» Exercise details: Take the listing and print it in full, exactly as given.
-- begin --
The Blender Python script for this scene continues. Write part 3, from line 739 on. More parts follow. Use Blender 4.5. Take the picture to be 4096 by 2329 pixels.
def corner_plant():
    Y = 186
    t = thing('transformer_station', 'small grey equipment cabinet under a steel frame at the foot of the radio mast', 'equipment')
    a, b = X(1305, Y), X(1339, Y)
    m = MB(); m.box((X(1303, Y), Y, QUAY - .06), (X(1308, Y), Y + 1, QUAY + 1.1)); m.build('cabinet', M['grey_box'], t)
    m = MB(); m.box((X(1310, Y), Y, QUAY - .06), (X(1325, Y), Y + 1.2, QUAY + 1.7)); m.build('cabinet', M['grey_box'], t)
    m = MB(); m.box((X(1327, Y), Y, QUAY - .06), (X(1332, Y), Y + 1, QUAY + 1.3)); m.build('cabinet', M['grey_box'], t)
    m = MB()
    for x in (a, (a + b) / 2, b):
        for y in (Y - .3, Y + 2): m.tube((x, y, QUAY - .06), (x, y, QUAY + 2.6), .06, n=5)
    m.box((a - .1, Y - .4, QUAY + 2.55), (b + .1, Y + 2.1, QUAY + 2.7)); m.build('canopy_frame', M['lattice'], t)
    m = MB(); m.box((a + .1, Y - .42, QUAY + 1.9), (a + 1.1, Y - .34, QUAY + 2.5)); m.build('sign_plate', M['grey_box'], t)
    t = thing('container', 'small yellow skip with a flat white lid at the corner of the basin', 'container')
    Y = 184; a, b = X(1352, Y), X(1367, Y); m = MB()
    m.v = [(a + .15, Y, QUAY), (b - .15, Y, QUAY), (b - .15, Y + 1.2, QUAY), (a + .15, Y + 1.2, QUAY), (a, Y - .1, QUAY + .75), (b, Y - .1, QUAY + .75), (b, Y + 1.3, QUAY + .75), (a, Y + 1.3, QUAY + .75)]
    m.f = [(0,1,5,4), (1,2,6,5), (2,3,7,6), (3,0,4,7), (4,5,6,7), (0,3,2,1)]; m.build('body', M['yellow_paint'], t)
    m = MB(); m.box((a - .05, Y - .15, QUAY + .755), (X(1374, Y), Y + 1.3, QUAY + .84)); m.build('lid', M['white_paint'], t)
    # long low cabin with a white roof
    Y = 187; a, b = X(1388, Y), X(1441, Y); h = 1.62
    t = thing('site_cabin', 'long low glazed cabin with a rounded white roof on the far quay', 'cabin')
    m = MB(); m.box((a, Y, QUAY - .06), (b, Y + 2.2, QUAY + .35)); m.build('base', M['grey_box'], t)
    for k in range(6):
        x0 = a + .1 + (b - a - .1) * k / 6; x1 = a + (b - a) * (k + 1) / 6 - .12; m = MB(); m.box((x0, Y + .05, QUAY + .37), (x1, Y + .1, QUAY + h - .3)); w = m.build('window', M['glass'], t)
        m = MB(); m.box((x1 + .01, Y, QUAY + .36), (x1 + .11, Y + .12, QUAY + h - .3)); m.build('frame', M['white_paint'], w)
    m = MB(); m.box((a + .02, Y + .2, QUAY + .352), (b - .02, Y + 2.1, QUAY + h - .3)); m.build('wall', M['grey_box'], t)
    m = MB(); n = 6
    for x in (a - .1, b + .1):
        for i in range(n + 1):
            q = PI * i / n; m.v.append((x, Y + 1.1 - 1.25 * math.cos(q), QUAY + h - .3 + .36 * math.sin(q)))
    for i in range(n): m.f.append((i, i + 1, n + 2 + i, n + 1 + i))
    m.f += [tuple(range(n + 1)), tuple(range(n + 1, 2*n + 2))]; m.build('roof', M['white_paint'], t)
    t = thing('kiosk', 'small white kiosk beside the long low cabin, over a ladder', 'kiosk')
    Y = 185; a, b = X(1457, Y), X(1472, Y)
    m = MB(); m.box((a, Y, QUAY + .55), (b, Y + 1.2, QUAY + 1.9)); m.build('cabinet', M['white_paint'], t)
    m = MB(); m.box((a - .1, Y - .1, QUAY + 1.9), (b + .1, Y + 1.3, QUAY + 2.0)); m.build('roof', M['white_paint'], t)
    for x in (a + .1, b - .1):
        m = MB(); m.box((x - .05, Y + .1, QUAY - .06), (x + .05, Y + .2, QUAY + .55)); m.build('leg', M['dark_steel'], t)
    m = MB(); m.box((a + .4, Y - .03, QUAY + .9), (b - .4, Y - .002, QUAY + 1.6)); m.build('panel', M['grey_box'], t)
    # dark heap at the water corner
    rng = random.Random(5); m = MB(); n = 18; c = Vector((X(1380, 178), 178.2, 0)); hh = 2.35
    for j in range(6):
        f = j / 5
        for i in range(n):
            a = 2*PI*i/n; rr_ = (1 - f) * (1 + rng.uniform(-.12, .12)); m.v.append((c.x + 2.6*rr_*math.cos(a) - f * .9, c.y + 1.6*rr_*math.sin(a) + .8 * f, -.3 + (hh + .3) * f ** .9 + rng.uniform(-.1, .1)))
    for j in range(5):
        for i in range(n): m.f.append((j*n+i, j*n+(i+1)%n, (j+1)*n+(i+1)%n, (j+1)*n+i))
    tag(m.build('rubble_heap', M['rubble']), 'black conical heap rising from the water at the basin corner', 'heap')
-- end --
» Written answer:
The Blender Python script for this scene continues. Write part 3, from line 739 on. More parts follow. Use Blender 4.5. Take the picture to be 4096 by 2329 pixels.
def corner_plant():
    Y = 186
    t = thing('transformer_station', 'small grey equipment cabinet under a steel frame at the foot of the radio mast', 'equipment')
    a, b = X(1305, Y), X(1339, Y)
    m = MB(); m.box((X(1303, Y), Y, QUAY - .06), (X(1308, Y), Y + 1, QUAY + 1.1)); m.build('cabinet', M['grey_box'], t)
    m = MB(); m.box((X(1310, Y), Y, QUAY - .06), (X(1325, Y), Y + 1.2, QUAY + 1.7)); m.build('cabinet', M['grey_box'], t)
    m = MB(); m.box((X(1327, Y), Y, QUAY - .06), (X(1332, Y), Y + 1, QUAY + 1.3)); m.build('cabinet', M['grey_box'], t)
    m = MB()
    for x in (a, (a + b) / 2, b):
        for y in (Y - .3, Y + 2): m.tube((x, y, QUAY - .06), (x, y, QUAY + 2.6), .06, n=5)
    m.box((a - .1, Y - .4, QUAY + 2.55), (b + .1, Y + 2.1, QUAY + 2.7)); m.build('canopy_frame', M['lattice'], t)
    m = MB(); m.box((a + .1, Y - .42, QUAY + 1.9), (a + 1.1, Y - .34, QUAY + 2.5)); m.build('sign_plate', M['grey_box'], t)
    t = thing('container', 'small yellow skip with a flat white lid at the corner of the basin', 'container')
    Y = 184; a, b = X(1352, Y), X(1367, Y); m = MB()
    m.v = [(a + .15, Y, QUAY), (b - .15, Y, QUAY), (b - .15, Y + 1.2, QUAY), (a + .15, Y + 1.2, QUAY), (a, Y - .1, QUAY + .75), (b, Y - .1, QUAY + .75), (b, Y + 1.3, QUAY + .75), (a, Y + 1.3, QUAY + .75)]
    m.f = [(0,1,5,4), (1,2,6,5), (2,3,7,6), (3,0,4,7), (4,5,6,7), (0,3,2,1)]; m.build('body', M['yellow_paint'], t)
    m = MB(); m.box((a - .05, Y - .15, QUAY + .755), (X(1374, Y), Y + 1.3, QUAY + .84)); m.build('lid', M['white_paint'], t)
    # long low cabin with a white roof
    Y = 187; a, b = X(1388, Y), X(1441, Y); h = 1.62
    t = thing('site_cabin', 'long low glazed cabin with a rounded white roof on the far quay', 'cabin')
    m = MB(); m.box((a, Y, QUAY - .06), (b, Y + 2.2, QUAY + .35)); m.build('base', M['grey_box'], t)
    for k in range(6):
        x0 = a + .1 + (b - a - .1) * k / 6; x1 = a + (b - a) * (k + 1) / 6 - .12; m = MB(); m.box((x0, Y + .05, QUAY + .37), (x1, Y + .1, QUAY + h - .3)); w = m.build('window', M['glass'], t)
        m = MB(); m.box((x1 + .01, Y, QUAY + .36), (x1 + .11, Y + .12, QUAY + h - .3)); m.build('frame', M['white_paint'], w)
    m = MB(); m.box((a + .02, Y + .2, QUAY + .352), (b - .02, Y + 2.1, QUAY + h - .3)); m.build('wall', M['grey_box'], t)
    m = MB(); n = 6
    for x in (a - .1, b + .1):
        for i in range(n + 1):
            q = PI * i / n; m.v.append((x, Y + 1.1 - 1.25 * math.cos(q), QUAY + h - .3 + .36 * math.sin(q)))
    for i in range(n): m.f.append((i, i + 1, n + 2 + i, n + 1 + i))
    m.f += [tuple(range(n + 1)), tuple(range(n + 1, 2*n + 2))]; m.build('roof', M['white_paint'], t)
    t = thing('kiosk', 'small white kiosk beside the long low cabin, over a ladder', 'kiosk')
    Y = 185; a, b = X(1457, Y), X(1472, Y)
    m = MB(); m.box((a, Y, QUAY + .55), (b, Y + 1.2, QUAY + 1.9)); m.build('cabinet', M['white_paint'], t)
    m = MB(); m.box((a - .1, Y - .1, QUAY + 1.9), (b + .1, Y + 1.3, QUAY + 2.0)); m.build('roof', M['white_paint'], t)
    for x in (a + .1, b - .1):
        m = MB(); m.box((x - .05, Y + .1, QUAY - .06), (x + .05, Y + .2, QUAY + .55)); m.build('leg', M['dark_steel'], t)
    m = MB(); m.box((a + .4, Y - .03, QUAY + .9), (b - .4, Y - .002, QUAY + 1.6)); m.build('panel', M['grey_box'], t)
    # dark heap at the water corner
    rng = random.Random(5); m = MB(); n = 18; c = Vector((X(1380, 178), 178.2, 0)); hh = 2.35
    for j in range(6):
        f = j / 5
        for i in range(n):
            a = 2*PI*i/n; rr_ = (1 - f) * (1 + rng.uniform(-.12, .12)); m.v.append((c.x + 2.6*rr_*math.cos(a) - f * .9, c.y + 1.6*rr_*math.sin(a) + .8 * f, -.3 + (hh + .3) * f ** .9 + rng.uniform(-.1, .1)))
    for j in range(5):
        for i in range(n): m.f.append((j*n+i, j*n+(i+1)%n, (j+1)*n+(i+1)%n, (j+1)*n+i))
    tag(m.build('rubble_heap', M['rubble']), 'black conical heap rising from the water at the basin corner', 'heap')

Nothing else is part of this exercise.